Anyway, those backing SB 1714 (and others that may still be willing to take them at their word), claim that adding the exception to the come-to-rest requirement is good for breweries. It’s an argument that can be fairly made, so long as you have already accepted that it’s also really bad for breweries. I suppose that part is implied. It’s certainly better that the beer is sold fresh rather than being picked up, driven around, dropped at a warehouse and then returned to the brewery. It’s obviously far worse that breweries would be required to sell their product to a distributor only to buy it back at a higher price.

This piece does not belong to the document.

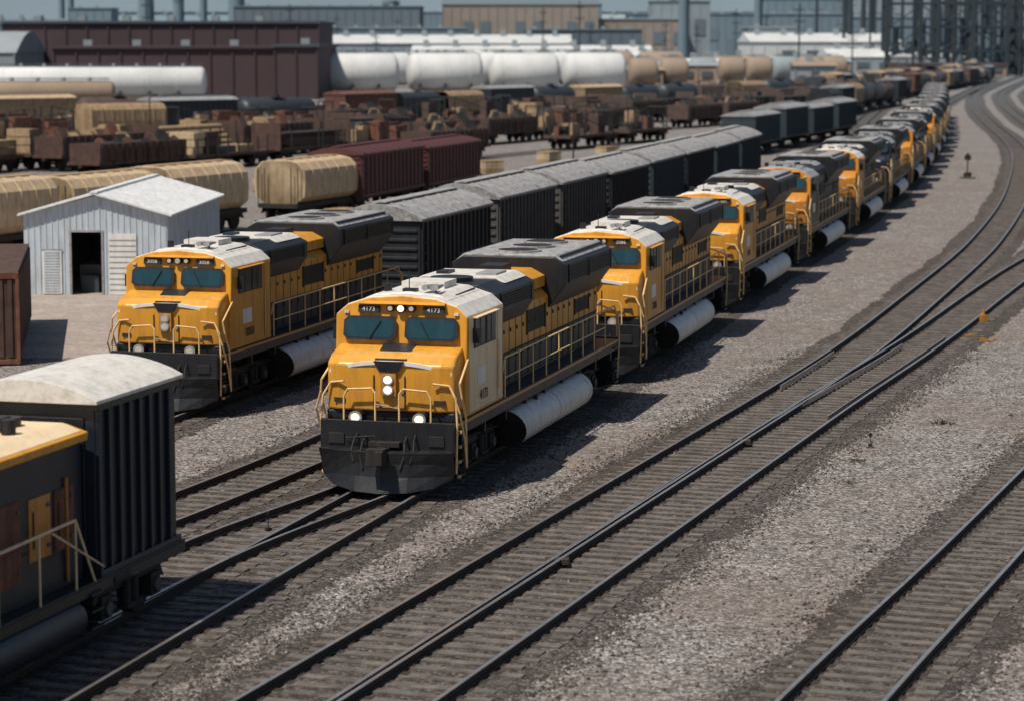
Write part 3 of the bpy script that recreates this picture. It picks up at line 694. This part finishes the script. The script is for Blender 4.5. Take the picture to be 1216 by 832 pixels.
# ---------------------------------------------------------------- foreground left engine
def near_b():
    P={}; T=4.05
    b=MB(); b.box(-1.18,1.18,-3.3,0,1.12,T-.04,'navy')
    y=-3.28
    while y<-.05: b.box(1.17,1.25,y,y+.09,1.15,T-.06,'navy'); b.box(-1.25,-1.17,y,y+.09,1.15,T-.06,'navy'); y+=.41
    for sx in(-1,1):
        b.box(*sorted((sx*1.16,sx*1.27)),-3.32,.02,T-.18,T,'navy'); b.box(*sorted((sx*1.16,sx*1.27)),-3.32,.02,1.05,1.22,'navy')
    b.box(-1.0,1.0,-3.34,-3.29,1.5,T-.3,'black')
    P['rear_hood']=(b,.015)
    b=MB(); pr=arc(1.2,T,.32,13,.1); b.prism(pr+[(1.3,T-.06),(-1.3,T-.06)],-3.45,.12,'roofw'); P['roof']=(b,.01)
    b=MB(); b.box(-1.3,1.3,-13,.1,.9,1.12,'black'); b.box(-1.31,1.31,-13,.05,1.07,1.10,'under')
    truck(b,-1.9,(-1.0,1.0)); truck(b,-8,(-1.0,1.0)); b.capsule(-12,-4,1.05,.6,.36,'navy',20); b.box(-.15,.15,-.2,.7,.75,1,'under')
    for k in range(3): b.box(1.0,1.36,-3.9,-3.45,.35+.28*k,.39+.28*k,'black')
    P['underframe']=(b,.01)
    b=MB(); b.box(-.95,1.0,-13,-3.45,1.12,3.45,'navy'); b.box(-.96,1.01,-12.5,-3.9,1.9,1.95,'seam')
    for q,(ya,yb,za,zb) in enumerate(((-4.5,-3.8,1.75,2.75),(-5.4,-4.65,1.75,2.75),(-6.6,-5.7,1.5,2.8))):
        b.box(.98,1.025,ya,yb,za,zb,'rust' if q!=1 else 'yellow2'); b.box(1.02,1.04,ya+.1,ya+.15,za+.2,zb-.2,'seam')
        for z in(za+.15,zb-.2): b.box(1.02,1.05,yb-.15,yb-.05,z,z+.06,'greycar')
    P['front_hood']=(b,.02)
    b=MB(); b.prism([(-1.15,3.42),(-1.17,3.56),(-.8,3.68),(.8,3.68),(1.17,3.56),(1.15,3.42)],-13,-3.5,'yellow'); b.prism([(-1.1,3.59),(-.78,3.71),(.78,3.71),(1.1,3.59)],-12.9,-3.6,'cream')
    b.box(-.35,.25,-5.2,-4.4,3.7,3.92,'black'); b.cyl((.5,-5,3.7),(.5,-5,3.95),.12,'black'); b.cyl((.1,-4.2,3.7),(.1,-4.2,3.86),.2,'black',14)
    P['cab_roof']=(b,.02)
    b=MB()
    b.tube([(1.28,-3.6,1.1),(1.28,-4.3,2.25)],.025,'cream'); b.tube([(1.28,-4.3,2.25),(1.28,-9,2.2)],.028,'cream'); b.tube([(1.3,-3.3,1.3),(1.32,-5.2,2.2)],.02,'cream')
    for y in(-4.3,-5.6,-7,-8.5): b.cyl((1.28,y,1.1),(1.28,y,2.25),.022,'cream',6)
    b.tube([(1.04,-4.1,1.2),(1.04,-4.1,2.9)],.03,'yellow2')
    P['handrails']=(b,0)
    return P
place('freight_locomotive','near',near_b,(T0(44.3)+.08,44.3,ROLL-.03),ang(T0,42))

# ---------------------------------------------------------------- shipping container (left edge)
b=MB(); b.box(0,6,0,12,.12,2.85,'rust2')
x=.1
while x<5.9: b.box(x,x+.14,-.04,.0,.25,2.72,'rust2'); x+=.28
y=.1
while y<11.9: b.box(6,6.04,y,y+.14,.25,2.72,'rust2'); y+=.28
b.box(-.03,6.05,-.06,.05,2.7,2.9,'rust'); b.box(5.95,6.06,-.06,.08,.1,2.86,'rust'); b.box(-.03,6.05,-.06,.05,.05,.2,'rust')
single('shipping_container',b,(-21.3,77.2,0),R(9),.01)

# ---------------------------------------------------------------- metal shed
e=empty('metal_shed',(-19.4,100.2,0),R(-2.5))
W=5.75;D=13;H=3.2;RZ=4.0
b=MB(); t=.1
b.box(0,1.9,0,t,0,H,'shedw'); b.box(3.1,W,0,t,0,H,'shedw'); b.box(1.9,3.1,0,t,2.5,H,'shedw')
b.prism([(0,H),(W,H),(W/2,RZ-.05)],.001,t,'shedw'); b.prism([(0,H),(W,H),(W/2,RZ-.05)],D-t,D,'shedw')
b.box(0,t,t,D,0,H,'shedw'); b.box(W-t,W,t,D,0,H,'shedw'); b.box(t,W-t,D-t,D-.001,0,H,'shedw')
x=.15
while x<W:
    zt=H+(RZ-.1-H)*(1-abs(x-W/2)/(W/2))
    z0=2.52 if 1.82<x<3.12 else .02
    b.box(x,x+.035,-.025,0,z0,zt-.03,'shedw'); x+=.24
y=.1
while y<D: b.box(W,W+.025,y,y+.035,.02,H-.02,'shedw'); y+=.3
link(bpy.data.objects.new('walls',b.mesh('walls')),e)
b=MB(); s=(RZ-H)/(W/2)
b.prism([(-.2,H-.2*s),(W/2,RZ),(W+.2,H-.2*s),(W+.2,H-.2*s+.07),(W/2,RZ+.08),(-.2,H-.2*s+.07)],-.25,D+.2,'shedr')
y=-.1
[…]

LeanBackYou already know that SB 1714 would require breweries that want to sell any of their own beer for off-premises consumption, unless in growlers, to first sell the beer to a distributor and then buy it back at a higher price (the last part is just how the market works). Imagine a business person sitting at his/her desk, feet up, leaning back in a comfortable chair with the speakerphone on (I’ll get right back to that). The exception to the come-to-rest requirement would allow the distributor to purchase the beer and then accept payment and sell the beer back to the same brewer without ever taking their feet off their desk. The hypothetical business person would be able to have conversations (ridiculous negotiations) with brewers in which he/she orders 30 gallons of beer at price X and immediately offers that beer back at X * 1.4. Take it or leave it. Otherwise, we’ll come pick it up and take it away. Actually, otherwise, we might just not buy it at all and you’re stuck due to the franchise laws.

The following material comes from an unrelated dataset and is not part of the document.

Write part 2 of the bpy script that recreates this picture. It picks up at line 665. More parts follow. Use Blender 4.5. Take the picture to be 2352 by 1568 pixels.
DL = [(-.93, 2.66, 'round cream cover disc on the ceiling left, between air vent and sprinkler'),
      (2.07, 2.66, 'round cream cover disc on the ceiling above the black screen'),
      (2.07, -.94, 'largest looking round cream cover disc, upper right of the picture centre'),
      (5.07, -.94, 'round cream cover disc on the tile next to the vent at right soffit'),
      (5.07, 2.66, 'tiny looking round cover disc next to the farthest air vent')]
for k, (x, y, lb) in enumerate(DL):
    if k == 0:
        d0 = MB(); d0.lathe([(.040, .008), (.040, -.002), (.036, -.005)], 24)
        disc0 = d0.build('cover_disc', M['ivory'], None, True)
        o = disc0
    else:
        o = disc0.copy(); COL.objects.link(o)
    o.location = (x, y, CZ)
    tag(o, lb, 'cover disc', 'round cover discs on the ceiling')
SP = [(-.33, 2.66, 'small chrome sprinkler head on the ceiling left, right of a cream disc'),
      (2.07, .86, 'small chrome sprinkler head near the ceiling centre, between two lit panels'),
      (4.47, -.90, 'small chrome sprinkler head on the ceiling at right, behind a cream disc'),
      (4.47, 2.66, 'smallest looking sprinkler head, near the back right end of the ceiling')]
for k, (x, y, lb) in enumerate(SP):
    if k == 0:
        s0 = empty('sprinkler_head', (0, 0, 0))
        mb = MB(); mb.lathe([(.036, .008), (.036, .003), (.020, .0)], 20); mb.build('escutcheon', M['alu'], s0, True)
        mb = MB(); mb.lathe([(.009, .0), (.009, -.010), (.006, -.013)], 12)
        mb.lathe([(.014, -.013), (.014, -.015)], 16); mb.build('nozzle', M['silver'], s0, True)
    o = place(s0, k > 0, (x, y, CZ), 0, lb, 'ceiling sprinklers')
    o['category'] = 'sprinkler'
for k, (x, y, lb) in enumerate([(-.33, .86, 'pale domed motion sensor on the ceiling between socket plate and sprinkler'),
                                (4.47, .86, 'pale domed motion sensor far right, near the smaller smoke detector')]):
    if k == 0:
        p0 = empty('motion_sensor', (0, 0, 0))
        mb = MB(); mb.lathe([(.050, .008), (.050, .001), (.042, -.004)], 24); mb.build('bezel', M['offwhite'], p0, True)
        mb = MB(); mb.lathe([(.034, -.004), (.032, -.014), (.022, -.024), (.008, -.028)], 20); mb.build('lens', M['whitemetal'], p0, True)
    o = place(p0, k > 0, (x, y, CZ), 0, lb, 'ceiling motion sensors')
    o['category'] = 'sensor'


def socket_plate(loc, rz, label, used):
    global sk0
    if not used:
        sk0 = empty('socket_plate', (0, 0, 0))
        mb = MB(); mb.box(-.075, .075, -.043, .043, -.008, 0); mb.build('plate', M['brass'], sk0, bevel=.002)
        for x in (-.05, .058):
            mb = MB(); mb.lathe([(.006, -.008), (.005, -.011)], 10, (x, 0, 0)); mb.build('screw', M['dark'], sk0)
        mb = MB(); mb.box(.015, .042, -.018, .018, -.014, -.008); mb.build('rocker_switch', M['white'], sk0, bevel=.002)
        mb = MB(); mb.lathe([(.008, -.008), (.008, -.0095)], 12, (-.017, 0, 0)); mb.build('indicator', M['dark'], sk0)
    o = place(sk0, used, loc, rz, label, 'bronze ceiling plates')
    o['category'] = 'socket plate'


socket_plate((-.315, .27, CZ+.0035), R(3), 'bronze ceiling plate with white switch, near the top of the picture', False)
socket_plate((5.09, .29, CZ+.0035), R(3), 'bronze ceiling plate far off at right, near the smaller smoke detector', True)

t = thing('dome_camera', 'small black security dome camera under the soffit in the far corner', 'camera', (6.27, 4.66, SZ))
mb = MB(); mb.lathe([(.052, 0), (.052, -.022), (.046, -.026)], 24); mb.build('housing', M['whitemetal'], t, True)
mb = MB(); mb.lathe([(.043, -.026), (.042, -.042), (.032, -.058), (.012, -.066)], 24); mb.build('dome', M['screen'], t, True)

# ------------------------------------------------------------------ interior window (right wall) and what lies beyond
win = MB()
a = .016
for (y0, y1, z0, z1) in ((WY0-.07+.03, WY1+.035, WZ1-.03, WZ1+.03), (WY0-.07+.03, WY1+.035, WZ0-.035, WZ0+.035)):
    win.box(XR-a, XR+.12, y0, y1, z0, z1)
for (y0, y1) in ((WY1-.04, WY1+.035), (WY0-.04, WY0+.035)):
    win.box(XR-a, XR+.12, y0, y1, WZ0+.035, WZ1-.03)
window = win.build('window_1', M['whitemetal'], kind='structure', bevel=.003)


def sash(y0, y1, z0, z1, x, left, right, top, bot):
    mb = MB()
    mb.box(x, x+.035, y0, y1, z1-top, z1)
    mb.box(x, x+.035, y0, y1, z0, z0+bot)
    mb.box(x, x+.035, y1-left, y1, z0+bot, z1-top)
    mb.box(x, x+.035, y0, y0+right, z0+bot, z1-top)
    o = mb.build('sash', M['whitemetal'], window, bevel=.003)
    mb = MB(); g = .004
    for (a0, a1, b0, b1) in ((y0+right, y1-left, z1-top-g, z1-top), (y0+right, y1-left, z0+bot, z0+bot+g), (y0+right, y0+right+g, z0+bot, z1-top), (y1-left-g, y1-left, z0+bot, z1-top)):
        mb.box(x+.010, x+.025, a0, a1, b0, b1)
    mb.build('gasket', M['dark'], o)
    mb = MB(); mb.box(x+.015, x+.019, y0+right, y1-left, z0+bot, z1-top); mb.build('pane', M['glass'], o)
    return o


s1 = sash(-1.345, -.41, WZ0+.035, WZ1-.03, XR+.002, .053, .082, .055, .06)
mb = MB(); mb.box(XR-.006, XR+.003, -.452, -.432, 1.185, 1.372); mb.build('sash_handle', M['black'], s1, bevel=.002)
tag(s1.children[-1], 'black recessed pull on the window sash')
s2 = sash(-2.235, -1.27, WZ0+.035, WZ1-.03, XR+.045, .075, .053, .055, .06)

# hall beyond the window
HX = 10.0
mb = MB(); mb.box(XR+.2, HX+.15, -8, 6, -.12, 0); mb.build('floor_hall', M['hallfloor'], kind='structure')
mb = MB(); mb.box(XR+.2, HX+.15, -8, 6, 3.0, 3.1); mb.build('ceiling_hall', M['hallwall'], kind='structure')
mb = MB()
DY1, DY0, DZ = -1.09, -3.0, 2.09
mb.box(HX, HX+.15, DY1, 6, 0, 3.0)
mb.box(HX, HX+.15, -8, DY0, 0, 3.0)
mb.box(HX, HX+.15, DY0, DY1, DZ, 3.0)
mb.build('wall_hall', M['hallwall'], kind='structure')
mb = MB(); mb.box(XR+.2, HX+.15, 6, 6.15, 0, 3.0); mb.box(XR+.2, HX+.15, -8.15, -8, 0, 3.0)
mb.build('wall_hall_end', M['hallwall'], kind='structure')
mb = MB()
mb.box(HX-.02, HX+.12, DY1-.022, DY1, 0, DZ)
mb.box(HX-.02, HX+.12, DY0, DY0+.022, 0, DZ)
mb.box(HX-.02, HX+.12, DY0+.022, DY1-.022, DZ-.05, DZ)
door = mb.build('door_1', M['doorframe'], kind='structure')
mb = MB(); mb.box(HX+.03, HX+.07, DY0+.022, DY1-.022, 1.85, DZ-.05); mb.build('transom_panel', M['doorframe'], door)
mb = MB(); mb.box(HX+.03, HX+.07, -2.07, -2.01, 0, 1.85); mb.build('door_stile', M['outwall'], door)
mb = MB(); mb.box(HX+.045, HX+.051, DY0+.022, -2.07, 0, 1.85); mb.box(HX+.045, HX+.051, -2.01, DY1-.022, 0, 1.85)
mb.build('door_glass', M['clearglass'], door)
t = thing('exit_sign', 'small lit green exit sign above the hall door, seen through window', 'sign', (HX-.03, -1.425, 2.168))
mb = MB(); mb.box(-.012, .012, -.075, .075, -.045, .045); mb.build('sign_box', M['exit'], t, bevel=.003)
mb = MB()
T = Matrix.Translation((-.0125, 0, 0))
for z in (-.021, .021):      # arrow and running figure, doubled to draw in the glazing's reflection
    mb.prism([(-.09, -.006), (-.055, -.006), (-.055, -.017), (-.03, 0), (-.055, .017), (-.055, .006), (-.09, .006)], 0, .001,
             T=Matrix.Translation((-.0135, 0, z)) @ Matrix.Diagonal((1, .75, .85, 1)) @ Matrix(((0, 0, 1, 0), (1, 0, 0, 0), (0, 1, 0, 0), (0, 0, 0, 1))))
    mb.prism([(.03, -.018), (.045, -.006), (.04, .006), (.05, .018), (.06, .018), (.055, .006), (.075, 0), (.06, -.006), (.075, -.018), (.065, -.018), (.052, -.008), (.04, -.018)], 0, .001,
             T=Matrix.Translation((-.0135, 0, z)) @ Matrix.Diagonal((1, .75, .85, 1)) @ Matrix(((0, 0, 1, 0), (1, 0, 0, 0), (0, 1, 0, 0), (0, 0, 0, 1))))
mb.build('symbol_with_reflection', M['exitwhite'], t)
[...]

It just adds to the power (your distributor has the ability to see to it that your brand doesn’t last) already given to the distributors and just adds another cost of doing business for the brewers. If you’ve signed with a distributor and that distributor wants your beer (even if the distributor isn’t properly marketing it), you are obligated by law to make that happen. It could also be a money saver for the distributor – gas is pretty expensive these days.  Ultimately, those who back this bill seem to be looking for the right way to say “here’s a positive spin on you being (potentially) screwed.”

 

 

 

The title of the proposed bill:

An act relating to malt beverages; amending s. 561.01, F.S.; defining the term “growler”; amending s. 561.221, F.S.; clarifying three-tier system exceptions and application with respect to the manufacture, distribution, and sale of malt beverages; revising requirements for licensure and operation of manufacturers and vendors; providing legislative intent; amending s. 561.37, F.S., to revise bond requirements for brewers; amending s. 561.5101, F.S.; adding an exception to the come-to-rest requirement; amending s. 562.34, F.S.; authorizing the possession and transportation of a growler; reenacting s. 563.022(14), F.S., relating to prohibited interests between a manufacturer and a distributor of malt beverages, to incorporate the amendments made to s. 561.221, F.S., in a reference thereto; clarifying provisions; amending s. 563.06, F.S.; revising provisions relating to the sale of malt beverages at retail in containers of specified sizes, to conform to changes made by the act; creating s. 563.061, F.S.; providing requirements for and limitations on the filling, refilling, and sale or distribution of growlers; providing severability; providing an effective date.